Task requirements: Everything from the opening line of the records below through the line with "import numpy as np" must be duplicated exactly, pictures left out.

Rows from a 3D scene dataset:

········

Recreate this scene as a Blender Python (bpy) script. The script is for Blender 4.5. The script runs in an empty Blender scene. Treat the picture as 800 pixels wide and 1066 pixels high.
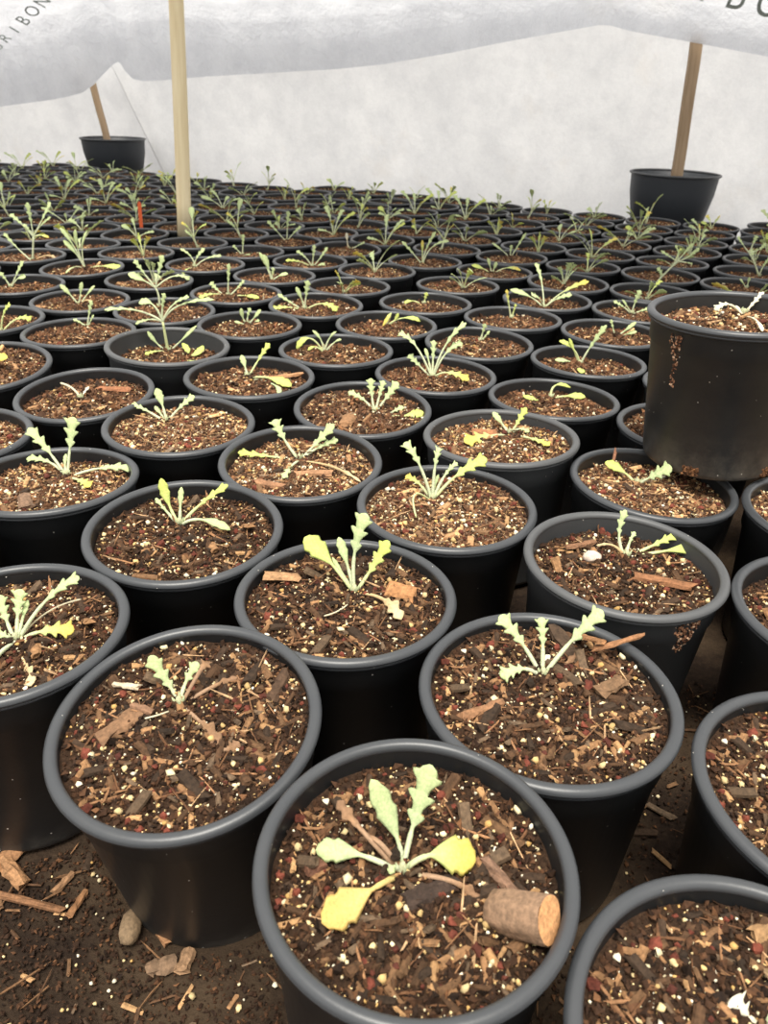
# pots of seedlings set out in rows under a white fleece cover
import bpy, bmesh, math
import numpy as np

CAM_F=781.197
CAM_R=(0.99941, 0.01689, 0.03006);CAM_U=(-0.03448, 0.4896, 0.87127);CAM_W=(0.0, 0.87179, -0.48989);CAM_H=3.9005
# grid row, grid column: rim centre x, y, size, lean x, lean y, soil depth   (all in pot radii)
POTS={
 (-2,-2):(1.930,1.836,1.000,-0.000,0.000,0.160),
 (-2,-1):(0.250,2.766,0.944,0.000,0.000,0.190),
 (-2,0):(-1.363,3.920,0.988,-0.041,-0.102,0.130),
 (-2,1):(-3.073,4.845,0.999,-0.001,0.022,0.170),
 (-2,2):(-4.804,5.811,1.000,-0.008,-0.011,0.218),
 (-1,-2):(3.109,3.422,1.000,0.000,-0.000,0.150),
 (-1,-1):(1.290,4.310,1.002,-0.005,0.009,0.130),
 (-1,0):(-0.312,5.451,1.004,-0.002,0.029,0.150),
 (-1,1):(-2.007,6.489,1.009,0.011,-0.035,0.180),
 (-1,2):(-3.796,7.508,0.998,-0.005,0.068,0.193),
 (-1,3):(-5.474,8.548,1.000,0.014,0.010,0.178),
 (0,-2):(4.163,5.431,1.000,0.000,-0.000,0.220),
 (0,-1):(2.364,6.200,0.996,0.007,0.007,0.240),
 (0,0):(0.681,7.192,1.001,-0.001,0.000,0.140),
 (0,1):(-1.024,8.172,1.004,0.004,-0.036,0.200),
 (0,2):(-2.738,9.159,1.006,0.009,-0.014,0.171),
 (0,3):(-4.373,10.209,0.992,-0.021,-0.055,0.211),
 (0,4):(-6.296,11.198,1.003,0.009,-0.085,0.137),
 (1,-2):(4.993,7.263,1.000,-0.000,0.000,0.163),
 (1,-1):(3.173,7.981,0.985,0.035,0.009,0.200),
 (1,0):(1.484,9.023,1.030,-0.029,0.038,0.170),
 (1,1):(-0.351,9.986,0.998,0.004,-0.038,0.138),
 (1,2):(-2.137,11.050,1.018,0.008,0.009,0.209),
 (1,3):(-3.731,12.318,1.043,0.039,-0.007,0.340),
 (1,4):(-5.555,13.178,1.000,-0.002,0.014,0.137),
 (1,5):(-7.451,13.735,1.000,-0.014,-0.011,0.196),
 (1,6):(-9.103,14.819,1.000,-0.020,-0.019,0.157),
 (2,-2):(6.024,8.949,1.000,0.009,-0.001,0.131),
 (2,-1):(4.176,9.667,1.000,-0.008,0.016,0.155),
 (2,0):(2.478,10.676,0.992,0.005,0.044,0.220),
 (2,1):(0.750,11.566,0.993,0.003,0.018,0.171),
 (2,2):(-0.921,12.611,1.006,-0.002,0.019,0.200),
 (2,3):(-2.654,14.016,1.000,-0.001,0.008,0.210),
 (2,4):(-4.467,14.805,1.000,0.016,-0.010,0.141),
 (2,5):(-6.354,15.383,0.998,-0.005,-0.000,0.154),
 (2,6):(-8.162,16.556,1.000,0.000,0.003,0.233),
 (2,7):(-10.125,17.700,1.000,-0.013,0.001,0.231),
 (3,-2):(6.889,10.726,1.000,0.018,-0.014,0.185),
 (3,-1):(5.047,11.441,1.000,-0.012,0.009,0.224),
 (3,0):(3.405,12.533,0.995,0.003,0.030,0.235),
 (3,1):(1.611,13.345,1.000,0.002,-0.012,0.196),
 (3,2):(-0.078,14.350,0.998,0.002,-0.003,0.228),
 (3,3):(-1.558,15.644,1.000,-0.001,-0.020,0.162),
 (3,4):(-3.366,16.431,1.000,-0.001,0.003,0.136),
 (3,5):(-5.519,17.381,1.000,0.013,0.003,0.223),
 (3,6):(-7.462,18.492,0.994,-0.025,-0.016,0.179),
 (3,7):(-9.320,19.607,1.000,-0.003,0.005,0.158),
 (3,8):(-11.086,20.560,1.000,-0.006,-0.004,0.190),
 (4,-2):(7.763,12.498,1.000,0.018,-0.014,0.165),
 (4,-1):(5.919,13.214,1.000,-0.006,0.000,0.162),
 (4,0):(4.264,14.307,1.000,0.008,0.004,0.197),
 (4,1):(2.455,15.122,1.002,-0.006,0.020,0.203),
 (4,2):(0.728,16.093,1.006,-0.005,0.012,0.226),
 (4,3):(-1.001,17.552,0.989,-0.001,0.012,0.230),
 (4,4):(-2.802,18.306,0.998,-0.003,0.012,0.196),
 (4,5):(-4.672,19.275,1.000,-0.006,0.005,0.159),
 (4,6):(-6.759,20.471,0.998,-0.006,0.010,0.160),
 (4,7):(-8.498,21.404,1.000,-0.004,0.019,0.206),
 (4,8):(-10.232,22.351,1.000,0.008,0.019,0.239),
 (4,9):(-11.912,23.391,1.000,-0.019,0.012,0.228),
 (4,10):(-13.651,24.329,1.000,-0.003,-0.005,0.144),
 (5,-1):(6.900,14.929,1.000,0.017,0.002,0.132),
 (5,0):(5.252,16.018,1.000,0.016,0.005,0.187),
 (5,1):(3.444,16.817,1.000,0.001,-0.003,0.225),
 (5,2):(1.549,17.978,0.996,0.001,0.016,0.151),
 (5,3):(-0.386,19.265,0.996,0.002,0.002,0.159),
 (5,4):(-2.146,20.162,0.994,-0.001,-0.006,0.216),
 (5,5):(-3.928,21.106,1.000,-0.019,0.007,0.227),
 (5,6):(-5.665,22.113,1.000,0.001,0.008,0.208),
 (5,7):(-7.624,23.176,1.000,-0.017,-0.014,0.225),
 (5,8):(-9.358,24.124,1.000,0.010,0.008,0.202),
 (5,9):(-11.038,25.163,1.000,0.012,-0.014,0.173),
 (5,10):(-12.777,26.102,1.000,-0.000,0.014,0.168),
 (5,11):(-14.520,27.073,1.000,-0.009,-0.004,0.208),
 (6,-1):(7.791,16.861,1.000,-0.017,-0.013,0.215),
 (6,0):(6.085,17.859,1.000,0.007,-0.002,0.221),
 (6,1):(4.262,18.621,1.000,0.005,-0.019,0.198),
 (6,2):(2.599,19.678,0.995,0.008,0.003,0.157),
 (6,3):(0.857,20.604,1.002,-0.001,0.001,0.155),
 (6,4):(-1.309,21.949,1.004,0.005,-0.035,0.190),
 (6,5):(-3.057,22.879,1.000,-0.006,-0.012,0.152),
 (6,6):(-4.759,23.883,1.000,0.005,0.008,0.164),
 (6,7):(-6.585,24.877,1.000,-0.010,-0.010,0.133),
 (6,8):(-8.424,25.892,1.000,0.019,0.012,0.153),
 (6,9):(-10.117,26.911,1.000,-0.006,0.018,0.177),
 (6,10):(-11.884,27.864,1.000,0.009,-0.010,0.218),
 (6,11):(-13.611,28.850,1.000,-0.008,-0.002,0.233),
 (6,12):(-15.349,29.851,1.000,0.001,-0.011,0.218),
 (7,-1):(8.579,18.889,1.000,0.012,0.011,0.200),
 (7,0):(6.883,19.904,1.000,0.002,-0.011,0.170),
 (7,1):(5.058,20.663,1.000,-0.006,0.014,0.192),
 (7,2):(3.278,21.536,1.007,-0.009,-0.005,0.170),
 (7,3):(1.544,22.513,1.000,0.010,0.003,0.149),
 (7,4):(-0.329,23.670,1.000,-0.002,-0.019,0.210),
 (7,5):(-2.076,24.594,1.000,-0.009,-0.018,0.164),
 (7,6):(-3.865,25.646,1.000,-0.001,0.013,0.202),
 (7,7):(-5.654,26.668,1.000,-0.008,-0.008,0.190),
 (7,8):(-7.425,27.664,1.000,-0.017,0.008,0.184),
 (7,9):(-9.232,28.678,1.000,-0.013,-0.018,0.209),
 (7,10):(-10.960,29.637,1.000,0.017,-0.019,0.145),
 (7,11):(-12.687,30.597,1.000,-0.013,-0.019,0.183),
 (7,12):(-14.464,31.617,1.000,-0.007,0.019,0.142),
 (7,13):(-16.197,32.641,1.000,0.016,-0.006,0.175),
 (7,14):(-17.950,33.553,1.000,-0.005,0.007,0.186),
 (8,-1):(9.539,20.616,1.000,0.005,0.014,0.220),
 (8,0):(7.754,21.678,1.000,0.005,0.017,0.158),
 (8,1):(5.935,22.450,1.000,0.009,0.006,0.202),
 (8,2):(4.164,23.326,1.000,0.005,0.004,0.224),
 (8,3):(2.345,24.319,1.000,0.001,-0.019,0.153),
 (8,4):(0.673,25.373,1.000,0.006,-0.018,0.138),
 (8,5):(-1.144,26.337,1.000,0.013,-0.014,0.205),
 (8,6):(-2.937,27.390,1.000,-0.019,-0.007,0.147),
 (8,7):(-4.687,28.391,1.000,-0.008,0.017,0.145),
 (8,8):(-6.475,29.450,1.000,-0.008,-0.012,0.161),
 (8,9):(-8.221,30.375,1.000,0.011,0.018,0.199),
 (8,10):(-10.036,31.415,1.000,-0.005,-0.008,0.185),
 (8,11):(-11.858,32.390,1.000,0.000,-0.010,0.160),
 (8,12):(-13.557,33.400,1.000,-0.008,0.004,0.135),
 (8,13):(-15.269,34.386,1.000,-0.006,0.014,0.212),
 (8,14):(-17.066,35.338,1.000,0.010,-0.008,0.165),
 (8,15):(-18.788,36.307,1.000,0.006,-0.010,0.153),
 (9,-1):(10.452,22.369,1.000,-0.008,-0.002,0.192),
 (9,0):(8.739,23.391,1.000,-0.012,-0.011,0.179),
 (9,1):(6.902,24.174,1.000,-0.013,-0.009,0.139),
 (9,2):(5.106,25.071,1.000,-0.001,-0.011,0.153),
 (9,3):(3.262,26.070,1.000,0.003,0.016,0.231),
 (9,4):(1.578,27.130,1.000,0.015,0.001,0.217),
 (9,5):(-0.330,28.137,1.000,0.020,0.006,0.145),
 (9,6):(-2.082,29.172,1.000,0.017,0.017,0.160),
 (9,7):(-3.798,30.156,1.000,-0.011,0.003,0.160),
 (9,8):(-5.523,31.181,1.000,0.012,0.003,0.186),
 (9,9):(-7.336,32.142,1.000,-0.011,0.016,0.226),
 (9,10):(-9.110,33.161,1.000,-0.007,-0.013,0.189),
 (9,11):(-10.915,34.162,1.000,-0.009,-0.007,0.138),
 (9,12):(-12.629,35.144,1.000,0.018,-0.003,0.233),
 (9,13):(-14.385,36.153,1.000,0.007,-0.018,0.144),
 (9,14):(-16.153,37.090,1.000,-0.008,0.001,0.179),
 (9,15):(-17.892,38.076,1.000,-0.004,-0.011,0.205),
 (9,16):(-19.702,39.101,1.000,0.019,-0.016,0.200),
 (10,-1):(11.315,24.146,1.000,-0.009,-0.018,0.164),
 (10,0):(9.619,25.160,1.000,0.017,-0.001,0.192),
 (10,1):(7.800,25.934,1.000,-0.009,0.007,0.196),
 (10,2):(6.002,26.832,1.000,0.016,0.011,0.137),
 (10,3):(4.265,27.772,1.000,-0.015,-0.010,0.226),
 (10,4):(2.469,28.893,1.000,-0.019,-0.015,0.174),
 (10,5):(0.661,29.847,1.000,-0.007,0.003,0.178),
 (10,6):(-1.092,30.881,1.000,-0.005,0.018,0.182),
 (10,7):(-2.868,31.899,1.000,-0.003,0.011,0.220),
 (10,8):(-4.587,32.921,1.000,-0.006,-0.017,0.173),
 (10,9):(-6.428,33.897,1.000,-0.007,-0.012,0.234),
 (10,10):(-8.175,34.953,1.000,-0.000,-0.001,0.187),
 (10,11):(-9.995,35.931,1.000,0.020,0.006,0.211),
 (10,12):(-11.719,36.898,1.000,0.004,-0.005,0.214),
 (10,13):(-13.450,37.894,1.000,0.016,0.005,0.140),
 (10,14):(-15.288,38.867,1.000,0.004,0.017,0.192),
 (10,15):(-17.006,39.842,1.000,0.006,0.005,0.147),
 (10,16):(-18.717,40.830,1.000,-0.020,0.019,0.166),
 (10,17):(-20.540,41.804,1.000,0.019,0.007,0.184),
 (10,18):(-22.235,42.820,1.000,-0.004,-0.008,0.163),
 (11,-1):(12.214,25.905,1.000,-0.016,0.005,0.239),
 (11,0):(10.514,26.921,1.000,-0.015,0.008,0.165),
 (11,1):(8.686,27.700,1.000,0.002,-0.017,0.166),
 (11,2):(6.898,28.593,1.000,-0.006,0.012,0.192),
 (11,3):(5.100,29.563,1.000,0.017,0.005,0.157),
 (11,4):(3.423,30.624,1.000,0.006,0.006,0.235),
 (11,5):(1.565,31.604,1.000,-0.015,-0.012,0.237),
 (11,6):(-0.135,32.610,1.000,0.009,0.017,0.196),
 (11,7):(-1.990,33.669,1.000,0.001,-0.005,0.222),
 (11,8):(-3.688,34.680,1.000,0.004,0.007,0.174),
 (11,9):(-5.445,35.622,1.000,0.013,-0.001,0.176),
 (11,10):(-7.211,36.685,1.000,0.005,0.019,0.169),
 (11,11):(-9.025,37.652,1.000,0.001,-0.005,0.228),
 (11,12):(-10.750,38.620,1.000,0.005,0.002,0.217),
 (11,13):(-12.591,39.673,1.000,0.003,-0.003,0.132),
 (11,14):(-14.336,40.599,1.000,0.005,-0.008,0.149),
 (11,15):(-16.110,41.603,1.000,0.007,0.016,0.182),
 (11,16):(-17.907,42.632,1.000,0.009,-0.008,0.189),
 (12,-1):(13.081,27.681,1.000,-0.004,-0.019,0.181),
 (12,0):(11.385,28.695,1.000,-0.006,-0.016,0.170),
 (12,1):(9.536,29.487,1.000,-0.001,-0.019,0.138),
 (12,2):(7.767,30.368,1.000,0.002,-0.003,0.151),
 (12,3):(5.946,31.349,1.000,-0.009,0.002,0.233),
 (12,4):(4.186,32.446,1.000,0.013,0.009,0.203),
 (12,5):(2.436,33.377,1.000,0.019,-0.015,0.172),
 (12,6):(0.736,34.384,1.000,-0.008,0.012,0.162),
 (12,7):(-0.979,35.366,1.000,-0.003,0.010,0.137),
 (12,8):(-2.730,36.408,1.000,-0.000,-0.004,0.147),
 (13,-1):(14.036,29.411,1.000,-0.019,0.012,0.225),
}
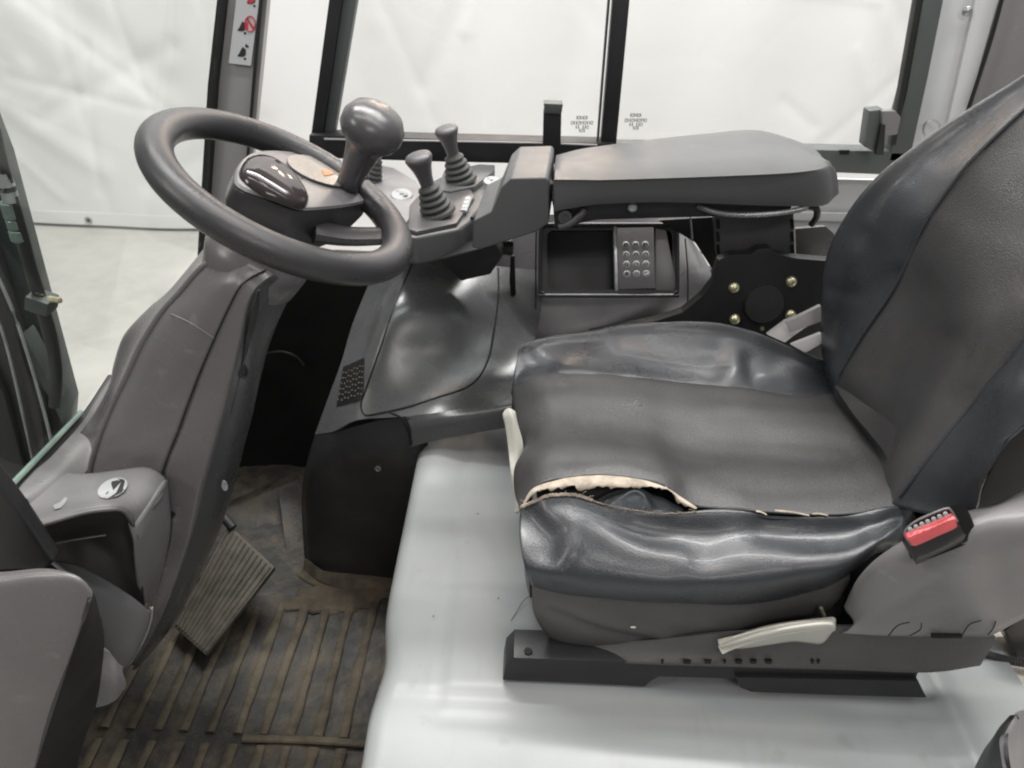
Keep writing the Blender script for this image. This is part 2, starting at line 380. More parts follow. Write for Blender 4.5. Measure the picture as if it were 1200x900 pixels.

········

Response to this task:
Recreate this scene as a Blender Python (bpy) script. The script is for Blender 4.5. The script runs in an empty Blender scene. Treat the picture as 800 pixels wide and 1066 pixels high.
# pots of seedlings set out in rows under a white fleece cover
import bpy, bmesh, math
import numpy as np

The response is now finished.